— START —
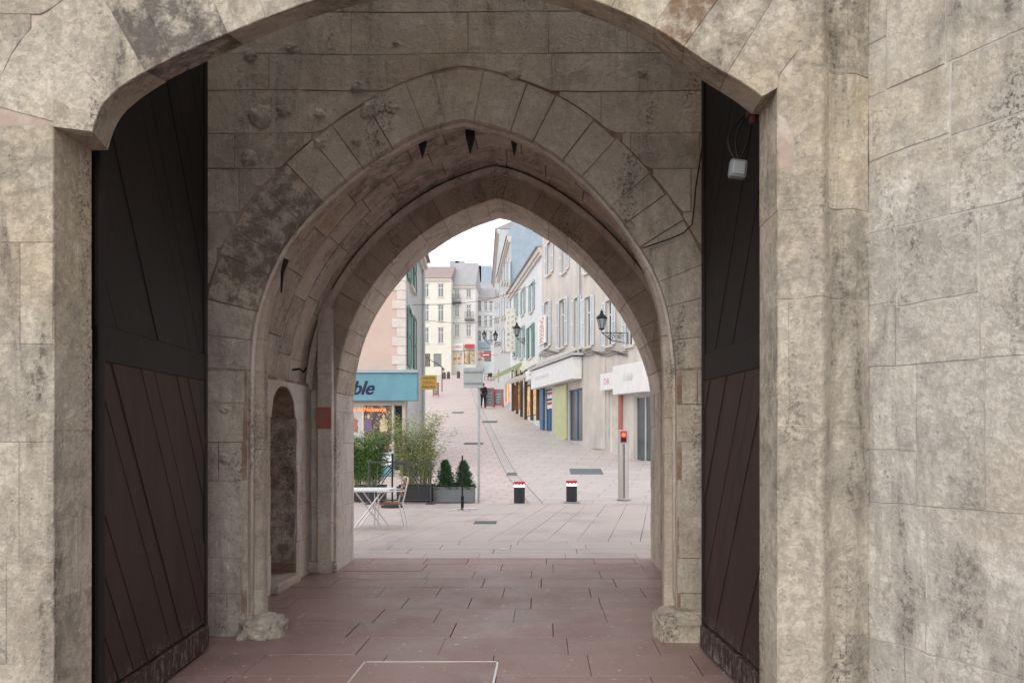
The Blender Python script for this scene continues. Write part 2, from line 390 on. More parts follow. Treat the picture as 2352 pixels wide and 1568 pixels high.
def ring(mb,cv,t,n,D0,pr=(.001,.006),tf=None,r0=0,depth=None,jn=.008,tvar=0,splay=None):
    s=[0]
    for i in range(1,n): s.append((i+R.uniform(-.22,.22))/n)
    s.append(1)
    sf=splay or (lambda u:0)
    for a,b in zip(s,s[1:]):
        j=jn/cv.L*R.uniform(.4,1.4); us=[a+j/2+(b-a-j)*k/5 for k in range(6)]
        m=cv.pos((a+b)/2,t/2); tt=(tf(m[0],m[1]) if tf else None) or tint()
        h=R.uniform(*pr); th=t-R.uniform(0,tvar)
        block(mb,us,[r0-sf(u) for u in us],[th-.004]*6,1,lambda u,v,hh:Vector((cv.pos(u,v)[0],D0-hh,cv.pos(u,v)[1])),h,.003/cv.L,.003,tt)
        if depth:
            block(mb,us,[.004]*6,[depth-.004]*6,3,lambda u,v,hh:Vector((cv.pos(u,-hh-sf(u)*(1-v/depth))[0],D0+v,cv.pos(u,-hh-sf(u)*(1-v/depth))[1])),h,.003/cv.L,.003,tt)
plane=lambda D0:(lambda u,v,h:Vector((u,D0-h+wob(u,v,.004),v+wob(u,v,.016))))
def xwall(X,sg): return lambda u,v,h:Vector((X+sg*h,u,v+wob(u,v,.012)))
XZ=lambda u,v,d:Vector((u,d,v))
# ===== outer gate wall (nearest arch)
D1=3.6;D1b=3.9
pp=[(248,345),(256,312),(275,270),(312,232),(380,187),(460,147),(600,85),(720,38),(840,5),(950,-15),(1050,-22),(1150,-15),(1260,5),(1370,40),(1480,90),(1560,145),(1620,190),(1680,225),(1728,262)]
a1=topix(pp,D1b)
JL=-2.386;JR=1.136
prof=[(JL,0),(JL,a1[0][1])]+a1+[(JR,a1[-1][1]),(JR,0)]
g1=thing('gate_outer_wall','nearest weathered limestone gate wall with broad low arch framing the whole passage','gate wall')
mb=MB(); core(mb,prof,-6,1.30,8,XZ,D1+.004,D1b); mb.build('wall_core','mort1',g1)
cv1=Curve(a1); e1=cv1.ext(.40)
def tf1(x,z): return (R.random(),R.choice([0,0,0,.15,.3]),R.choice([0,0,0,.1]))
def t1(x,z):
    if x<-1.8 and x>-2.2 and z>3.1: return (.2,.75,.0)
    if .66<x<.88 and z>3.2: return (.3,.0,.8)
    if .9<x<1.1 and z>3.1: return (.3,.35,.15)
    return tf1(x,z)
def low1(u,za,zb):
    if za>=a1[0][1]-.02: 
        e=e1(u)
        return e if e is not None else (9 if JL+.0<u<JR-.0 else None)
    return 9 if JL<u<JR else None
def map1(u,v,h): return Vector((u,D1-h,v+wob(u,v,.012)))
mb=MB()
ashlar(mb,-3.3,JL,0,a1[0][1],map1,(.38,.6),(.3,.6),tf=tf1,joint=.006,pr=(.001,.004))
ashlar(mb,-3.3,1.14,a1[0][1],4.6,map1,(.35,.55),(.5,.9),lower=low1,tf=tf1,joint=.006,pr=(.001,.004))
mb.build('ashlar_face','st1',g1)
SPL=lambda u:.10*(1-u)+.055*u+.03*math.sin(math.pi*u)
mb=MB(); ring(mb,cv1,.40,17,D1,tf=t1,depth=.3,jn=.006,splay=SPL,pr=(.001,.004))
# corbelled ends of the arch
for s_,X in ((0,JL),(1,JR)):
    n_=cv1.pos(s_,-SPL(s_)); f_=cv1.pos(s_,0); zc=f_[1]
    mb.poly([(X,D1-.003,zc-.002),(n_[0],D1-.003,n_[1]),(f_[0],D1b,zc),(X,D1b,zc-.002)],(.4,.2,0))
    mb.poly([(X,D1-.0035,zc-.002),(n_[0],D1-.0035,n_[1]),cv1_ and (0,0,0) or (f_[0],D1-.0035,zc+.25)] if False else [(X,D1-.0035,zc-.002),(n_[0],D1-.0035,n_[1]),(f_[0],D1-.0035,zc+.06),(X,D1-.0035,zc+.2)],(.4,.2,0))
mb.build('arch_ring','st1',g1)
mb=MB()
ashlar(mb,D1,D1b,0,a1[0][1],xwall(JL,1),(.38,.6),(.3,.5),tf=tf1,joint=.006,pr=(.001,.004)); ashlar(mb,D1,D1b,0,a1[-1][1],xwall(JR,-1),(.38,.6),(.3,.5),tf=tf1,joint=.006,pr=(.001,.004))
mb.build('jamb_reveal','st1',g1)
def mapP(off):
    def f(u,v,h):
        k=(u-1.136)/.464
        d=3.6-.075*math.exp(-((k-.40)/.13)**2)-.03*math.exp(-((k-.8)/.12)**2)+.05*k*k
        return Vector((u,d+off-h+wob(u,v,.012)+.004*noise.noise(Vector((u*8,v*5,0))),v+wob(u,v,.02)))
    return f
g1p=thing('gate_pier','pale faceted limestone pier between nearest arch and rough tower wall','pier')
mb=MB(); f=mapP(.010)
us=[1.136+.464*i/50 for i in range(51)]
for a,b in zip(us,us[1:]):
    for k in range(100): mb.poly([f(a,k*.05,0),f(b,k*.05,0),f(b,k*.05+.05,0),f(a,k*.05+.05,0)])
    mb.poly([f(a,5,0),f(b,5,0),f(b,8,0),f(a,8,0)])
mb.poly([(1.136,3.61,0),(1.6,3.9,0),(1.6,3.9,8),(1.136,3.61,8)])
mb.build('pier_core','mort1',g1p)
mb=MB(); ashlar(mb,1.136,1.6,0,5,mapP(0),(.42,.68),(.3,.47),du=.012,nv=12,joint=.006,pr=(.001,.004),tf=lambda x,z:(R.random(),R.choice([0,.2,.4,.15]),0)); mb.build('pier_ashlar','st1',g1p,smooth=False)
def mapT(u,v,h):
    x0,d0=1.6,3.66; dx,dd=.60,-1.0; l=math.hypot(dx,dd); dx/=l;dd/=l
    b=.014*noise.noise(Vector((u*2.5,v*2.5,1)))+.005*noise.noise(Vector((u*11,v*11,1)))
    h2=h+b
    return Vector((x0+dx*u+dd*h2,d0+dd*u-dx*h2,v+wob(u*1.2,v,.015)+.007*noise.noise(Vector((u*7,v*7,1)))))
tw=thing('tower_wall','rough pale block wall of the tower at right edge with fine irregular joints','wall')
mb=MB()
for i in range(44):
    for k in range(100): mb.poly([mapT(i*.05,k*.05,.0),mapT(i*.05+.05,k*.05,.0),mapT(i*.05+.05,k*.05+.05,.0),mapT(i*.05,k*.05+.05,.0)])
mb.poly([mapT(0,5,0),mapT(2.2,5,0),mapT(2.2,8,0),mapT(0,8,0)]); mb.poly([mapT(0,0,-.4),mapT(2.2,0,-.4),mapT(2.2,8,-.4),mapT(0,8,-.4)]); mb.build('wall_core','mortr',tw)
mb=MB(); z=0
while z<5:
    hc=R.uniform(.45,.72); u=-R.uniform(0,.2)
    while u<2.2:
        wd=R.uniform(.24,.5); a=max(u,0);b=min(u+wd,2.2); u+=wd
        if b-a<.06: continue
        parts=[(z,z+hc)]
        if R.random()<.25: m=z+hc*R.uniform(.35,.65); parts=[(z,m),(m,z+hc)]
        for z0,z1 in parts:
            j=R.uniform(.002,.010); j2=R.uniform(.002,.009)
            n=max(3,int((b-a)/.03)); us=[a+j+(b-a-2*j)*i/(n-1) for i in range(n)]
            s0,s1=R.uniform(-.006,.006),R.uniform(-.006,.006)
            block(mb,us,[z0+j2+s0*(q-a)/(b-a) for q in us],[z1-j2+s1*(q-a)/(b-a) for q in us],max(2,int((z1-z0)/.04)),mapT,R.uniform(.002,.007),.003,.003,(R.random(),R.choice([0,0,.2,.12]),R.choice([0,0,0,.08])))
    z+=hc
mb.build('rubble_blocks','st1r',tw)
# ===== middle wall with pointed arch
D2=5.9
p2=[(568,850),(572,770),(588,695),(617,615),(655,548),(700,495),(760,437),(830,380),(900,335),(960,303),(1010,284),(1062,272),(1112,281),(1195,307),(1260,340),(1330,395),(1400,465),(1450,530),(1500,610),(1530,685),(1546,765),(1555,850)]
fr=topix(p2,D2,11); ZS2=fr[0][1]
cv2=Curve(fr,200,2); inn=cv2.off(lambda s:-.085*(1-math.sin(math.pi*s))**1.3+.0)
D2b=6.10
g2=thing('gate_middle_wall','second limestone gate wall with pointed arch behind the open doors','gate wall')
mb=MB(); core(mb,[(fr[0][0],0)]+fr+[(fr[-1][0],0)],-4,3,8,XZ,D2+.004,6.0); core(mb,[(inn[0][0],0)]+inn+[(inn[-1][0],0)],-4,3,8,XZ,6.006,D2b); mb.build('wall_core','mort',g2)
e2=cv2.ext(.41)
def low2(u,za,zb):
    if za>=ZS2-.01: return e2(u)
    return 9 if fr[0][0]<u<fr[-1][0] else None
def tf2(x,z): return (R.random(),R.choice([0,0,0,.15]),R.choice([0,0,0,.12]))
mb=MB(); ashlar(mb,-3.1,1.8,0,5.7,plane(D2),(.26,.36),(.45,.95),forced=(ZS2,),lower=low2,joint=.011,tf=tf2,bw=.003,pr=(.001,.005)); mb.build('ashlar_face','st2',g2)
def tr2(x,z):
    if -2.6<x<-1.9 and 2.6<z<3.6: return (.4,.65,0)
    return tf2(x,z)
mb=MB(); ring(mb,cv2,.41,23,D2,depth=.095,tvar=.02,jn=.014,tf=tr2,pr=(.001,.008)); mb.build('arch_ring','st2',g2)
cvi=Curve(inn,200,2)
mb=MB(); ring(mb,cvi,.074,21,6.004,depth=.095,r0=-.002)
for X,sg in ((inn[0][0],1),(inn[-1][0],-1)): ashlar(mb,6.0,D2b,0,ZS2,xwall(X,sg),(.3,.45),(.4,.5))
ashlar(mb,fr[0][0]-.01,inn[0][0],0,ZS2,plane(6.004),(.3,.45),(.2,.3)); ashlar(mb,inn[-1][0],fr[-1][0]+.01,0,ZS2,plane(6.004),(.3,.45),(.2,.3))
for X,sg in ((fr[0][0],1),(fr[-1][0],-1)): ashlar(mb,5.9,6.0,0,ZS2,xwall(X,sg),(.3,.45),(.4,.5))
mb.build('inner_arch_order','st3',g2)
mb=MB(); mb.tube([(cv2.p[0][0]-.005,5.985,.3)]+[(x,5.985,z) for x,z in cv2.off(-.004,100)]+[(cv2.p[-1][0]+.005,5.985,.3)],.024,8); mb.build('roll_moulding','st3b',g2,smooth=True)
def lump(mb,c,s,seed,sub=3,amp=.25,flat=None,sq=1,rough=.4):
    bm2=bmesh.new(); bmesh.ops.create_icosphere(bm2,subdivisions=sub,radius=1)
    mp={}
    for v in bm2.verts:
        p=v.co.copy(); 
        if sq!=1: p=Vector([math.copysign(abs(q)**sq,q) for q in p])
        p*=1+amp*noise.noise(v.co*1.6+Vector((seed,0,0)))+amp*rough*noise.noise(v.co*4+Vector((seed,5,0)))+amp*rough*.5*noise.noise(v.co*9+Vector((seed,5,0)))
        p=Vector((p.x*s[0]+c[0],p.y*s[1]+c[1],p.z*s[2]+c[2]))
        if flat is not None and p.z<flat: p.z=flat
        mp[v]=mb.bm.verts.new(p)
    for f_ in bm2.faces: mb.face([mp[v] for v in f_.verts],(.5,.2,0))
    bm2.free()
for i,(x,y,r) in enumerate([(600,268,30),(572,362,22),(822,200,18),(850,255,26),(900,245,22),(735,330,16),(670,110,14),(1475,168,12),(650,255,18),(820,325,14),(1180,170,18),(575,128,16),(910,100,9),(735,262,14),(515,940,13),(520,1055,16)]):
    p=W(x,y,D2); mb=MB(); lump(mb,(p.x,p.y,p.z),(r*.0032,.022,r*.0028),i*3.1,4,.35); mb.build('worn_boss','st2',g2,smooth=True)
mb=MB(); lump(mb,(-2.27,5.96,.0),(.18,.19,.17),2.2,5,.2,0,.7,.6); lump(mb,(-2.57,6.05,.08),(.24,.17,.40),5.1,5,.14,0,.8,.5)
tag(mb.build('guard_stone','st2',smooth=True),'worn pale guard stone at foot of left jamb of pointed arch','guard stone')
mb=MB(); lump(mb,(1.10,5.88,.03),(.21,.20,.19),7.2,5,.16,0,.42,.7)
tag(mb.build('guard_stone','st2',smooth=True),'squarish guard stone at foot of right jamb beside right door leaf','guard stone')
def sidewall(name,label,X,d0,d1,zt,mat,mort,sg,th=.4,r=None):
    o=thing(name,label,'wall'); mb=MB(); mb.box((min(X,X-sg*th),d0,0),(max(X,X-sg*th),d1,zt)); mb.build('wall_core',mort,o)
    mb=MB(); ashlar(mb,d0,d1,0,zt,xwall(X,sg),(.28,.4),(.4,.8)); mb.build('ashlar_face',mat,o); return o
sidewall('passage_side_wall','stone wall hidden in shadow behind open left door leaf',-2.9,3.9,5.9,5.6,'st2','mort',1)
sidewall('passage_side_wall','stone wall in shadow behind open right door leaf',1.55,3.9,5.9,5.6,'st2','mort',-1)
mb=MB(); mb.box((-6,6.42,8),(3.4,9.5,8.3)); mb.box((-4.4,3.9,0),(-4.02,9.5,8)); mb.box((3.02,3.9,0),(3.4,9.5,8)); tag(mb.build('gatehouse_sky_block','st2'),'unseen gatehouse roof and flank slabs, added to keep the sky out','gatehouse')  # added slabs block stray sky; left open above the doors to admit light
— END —
TO BE DONE:
Copy each line of the preceding data that contains the string "parts".

COMPLETE OUTPUT:
The Blender Python script for this scene continues. Write part 2, from line 390 on. More parts follow. Treat the picture as 2352 pixels wide and 1568 pixels high.
        parts=[(z,z+hc)]
        if R.random()<.25: m=z+hc*R.uniform(.35,.65); parts=[(z,m),(m,z+hc)]
        for z0,z1 in parts:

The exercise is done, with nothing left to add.